Airco Caravan
AQ is our series of hardcover catalogs celebrating extraordinary women artists. Available on Amazon. Visit the AQ Catalog Webpage to learn more.
Airco Caravan (b. the Netherlands, she/her), featured in AQ Volume VII, earned a BA at HKU, Academy of Arts Utrecht, the Netherlands. After a career in advertising and graphic design, Caravan returned to art and studied silk screening at MK24 in Amsterdam and oil painting at The Art Students League of New York.
Caravan has participated in international exhibitions including Every Woman Biennial in New York, Museum de Fundatie, MOTI Museum, Amsterdam Museum, MOYA Vienna, Arte Museum Korea, and Museum of Memory and Tolerance, Mexico City. She has had solo shows in Amsterdam and New York. She is the creator of attention-grabbing guerrilla art in the public domain, including an illegal 4 ft bronze statue of Dr. Martin Luther King, Jr.
The artist was invited to artist residencies on Governors Island, in De Torenkamer, Amsterdam, and Boeddha in de Linie, in solitude in a bunker. Her art is included in the collections of Amsterdam Museum, Museum Van Loon, Wereldmuseum Amsterdam, Westfries Museum in the Netherlands, National Civil Rights Museum, Memphis, TN, Center for the Study of Political Graphics, Los Angeles, USA, and Nobel Prize Museum, Stockholm, Sweden.

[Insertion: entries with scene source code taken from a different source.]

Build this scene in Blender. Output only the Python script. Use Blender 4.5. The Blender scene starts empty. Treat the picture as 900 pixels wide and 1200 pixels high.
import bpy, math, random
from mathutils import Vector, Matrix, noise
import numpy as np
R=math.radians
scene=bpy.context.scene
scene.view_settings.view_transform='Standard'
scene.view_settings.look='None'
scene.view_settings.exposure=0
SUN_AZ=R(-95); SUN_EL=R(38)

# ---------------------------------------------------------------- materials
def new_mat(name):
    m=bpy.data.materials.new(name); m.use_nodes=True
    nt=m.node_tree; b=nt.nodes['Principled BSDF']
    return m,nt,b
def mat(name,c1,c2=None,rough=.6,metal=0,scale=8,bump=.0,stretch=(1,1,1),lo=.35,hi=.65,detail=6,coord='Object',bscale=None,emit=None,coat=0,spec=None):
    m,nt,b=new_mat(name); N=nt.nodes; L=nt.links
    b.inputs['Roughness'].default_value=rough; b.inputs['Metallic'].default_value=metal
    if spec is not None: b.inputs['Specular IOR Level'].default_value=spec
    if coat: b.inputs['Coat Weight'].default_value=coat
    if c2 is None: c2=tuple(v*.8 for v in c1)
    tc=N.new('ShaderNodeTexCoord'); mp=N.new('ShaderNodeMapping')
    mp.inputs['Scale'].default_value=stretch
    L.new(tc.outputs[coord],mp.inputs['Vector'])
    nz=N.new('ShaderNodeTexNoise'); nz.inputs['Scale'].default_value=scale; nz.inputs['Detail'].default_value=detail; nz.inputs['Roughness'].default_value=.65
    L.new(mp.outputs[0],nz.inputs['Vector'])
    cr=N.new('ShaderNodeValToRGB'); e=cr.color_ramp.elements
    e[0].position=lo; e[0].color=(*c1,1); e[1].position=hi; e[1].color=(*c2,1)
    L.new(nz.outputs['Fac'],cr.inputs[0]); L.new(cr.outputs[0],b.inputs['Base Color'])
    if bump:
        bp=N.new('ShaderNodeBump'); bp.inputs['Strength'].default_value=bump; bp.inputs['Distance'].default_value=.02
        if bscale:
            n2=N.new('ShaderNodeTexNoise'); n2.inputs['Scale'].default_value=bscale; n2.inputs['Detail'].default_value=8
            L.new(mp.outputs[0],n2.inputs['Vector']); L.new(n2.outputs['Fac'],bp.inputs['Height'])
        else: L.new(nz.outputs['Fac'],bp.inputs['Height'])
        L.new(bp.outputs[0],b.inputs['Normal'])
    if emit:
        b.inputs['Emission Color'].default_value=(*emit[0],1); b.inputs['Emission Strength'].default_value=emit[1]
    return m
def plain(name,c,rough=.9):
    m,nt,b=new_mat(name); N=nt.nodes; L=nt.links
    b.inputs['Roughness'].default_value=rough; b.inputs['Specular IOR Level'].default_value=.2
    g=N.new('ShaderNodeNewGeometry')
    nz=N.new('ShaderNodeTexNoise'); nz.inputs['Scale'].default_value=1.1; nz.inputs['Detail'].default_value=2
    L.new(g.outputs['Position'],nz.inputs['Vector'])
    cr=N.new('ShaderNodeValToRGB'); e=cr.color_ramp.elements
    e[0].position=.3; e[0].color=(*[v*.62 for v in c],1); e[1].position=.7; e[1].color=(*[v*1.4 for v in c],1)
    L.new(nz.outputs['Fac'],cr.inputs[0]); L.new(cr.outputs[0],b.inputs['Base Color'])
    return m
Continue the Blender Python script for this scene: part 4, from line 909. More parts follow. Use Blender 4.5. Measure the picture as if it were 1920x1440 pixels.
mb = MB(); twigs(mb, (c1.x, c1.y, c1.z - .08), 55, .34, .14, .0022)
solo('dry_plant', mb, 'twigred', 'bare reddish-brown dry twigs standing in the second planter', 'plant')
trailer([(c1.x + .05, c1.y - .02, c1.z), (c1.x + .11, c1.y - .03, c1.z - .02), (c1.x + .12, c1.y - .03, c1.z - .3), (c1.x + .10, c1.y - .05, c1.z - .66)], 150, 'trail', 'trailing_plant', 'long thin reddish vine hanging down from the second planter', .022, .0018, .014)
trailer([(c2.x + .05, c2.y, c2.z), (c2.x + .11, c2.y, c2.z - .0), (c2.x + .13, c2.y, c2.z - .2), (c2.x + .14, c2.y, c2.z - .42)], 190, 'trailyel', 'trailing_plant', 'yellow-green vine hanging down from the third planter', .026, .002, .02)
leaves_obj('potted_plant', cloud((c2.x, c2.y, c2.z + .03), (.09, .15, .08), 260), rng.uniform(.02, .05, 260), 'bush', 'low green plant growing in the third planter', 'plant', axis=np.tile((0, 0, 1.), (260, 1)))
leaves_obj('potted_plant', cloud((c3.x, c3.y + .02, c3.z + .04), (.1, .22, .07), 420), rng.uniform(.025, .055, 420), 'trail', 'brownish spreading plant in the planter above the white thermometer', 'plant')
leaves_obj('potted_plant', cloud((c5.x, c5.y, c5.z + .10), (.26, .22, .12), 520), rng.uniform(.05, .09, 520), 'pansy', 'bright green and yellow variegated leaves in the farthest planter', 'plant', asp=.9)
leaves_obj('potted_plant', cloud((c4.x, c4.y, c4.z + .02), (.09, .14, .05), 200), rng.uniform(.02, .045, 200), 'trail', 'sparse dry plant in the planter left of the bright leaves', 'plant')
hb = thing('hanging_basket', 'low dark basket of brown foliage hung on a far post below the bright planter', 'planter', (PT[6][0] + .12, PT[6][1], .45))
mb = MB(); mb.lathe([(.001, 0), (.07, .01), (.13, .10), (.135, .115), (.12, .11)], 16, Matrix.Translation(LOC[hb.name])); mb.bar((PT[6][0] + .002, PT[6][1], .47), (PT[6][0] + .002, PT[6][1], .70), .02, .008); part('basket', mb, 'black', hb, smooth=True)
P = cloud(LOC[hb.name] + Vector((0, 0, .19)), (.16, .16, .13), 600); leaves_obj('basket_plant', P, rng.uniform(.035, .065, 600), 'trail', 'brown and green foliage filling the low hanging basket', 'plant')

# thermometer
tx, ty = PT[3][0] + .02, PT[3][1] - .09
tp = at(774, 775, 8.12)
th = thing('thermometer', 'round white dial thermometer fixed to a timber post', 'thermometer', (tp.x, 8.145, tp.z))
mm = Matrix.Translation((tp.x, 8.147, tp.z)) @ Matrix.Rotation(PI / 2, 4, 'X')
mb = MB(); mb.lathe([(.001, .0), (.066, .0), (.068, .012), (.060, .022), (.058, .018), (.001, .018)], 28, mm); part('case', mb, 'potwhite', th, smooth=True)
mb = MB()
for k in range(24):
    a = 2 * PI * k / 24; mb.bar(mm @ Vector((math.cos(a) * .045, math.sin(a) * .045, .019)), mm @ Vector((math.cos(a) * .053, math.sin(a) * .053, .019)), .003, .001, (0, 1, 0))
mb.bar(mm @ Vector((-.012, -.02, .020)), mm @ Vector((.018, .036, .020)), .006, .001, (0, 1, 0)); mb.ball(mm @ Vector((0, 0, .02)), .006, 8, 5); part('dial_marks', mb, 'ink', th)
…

Caravan was the founder and curator of two Nasty Women Amsterdam fundraiser exhibitions and curator of several group shows in Amsterdam.
Artist Statement
The first thing I had to buy when moving from Amsterdam to New York in 2022 was a spray can of Raid to get rid of the roaches. Unpleasant but very effective.
This sparked the idea of a new body of work. As an activist and feminist artist, I want to create art contributing to a better world. And wouldn’t it be nice if we could spray away all the nasty things in our society? So, I created a growing series of almost 400 products for a better world. Bold, humorous, and colorful. I digitally create the conceptual spray cans and bottles and execute them in various mediums: wall tapestries, wheat-pasted posters, labels on real spray bottles, stuffed soft powers, and handmade, solid cast resin objects.
If We Could Change History
During my artist residency on Governors Island, NYC, in 2025, I researched the history of New York, which was colonized 400 years ago by the Dutch. This work resulted in a series of small, hand-cast resin objects containing materials from historic locations that tell stories we don’t learn about in school, aiming to decolonize our minds, remembering and honoring the Lenape and enslaved Africans in the 17th century.
There’s a direct connection to today; colonization never ended. The Limbs Back spray bottles symbolize the immense pain of the many thousands of amputee children in Gaza.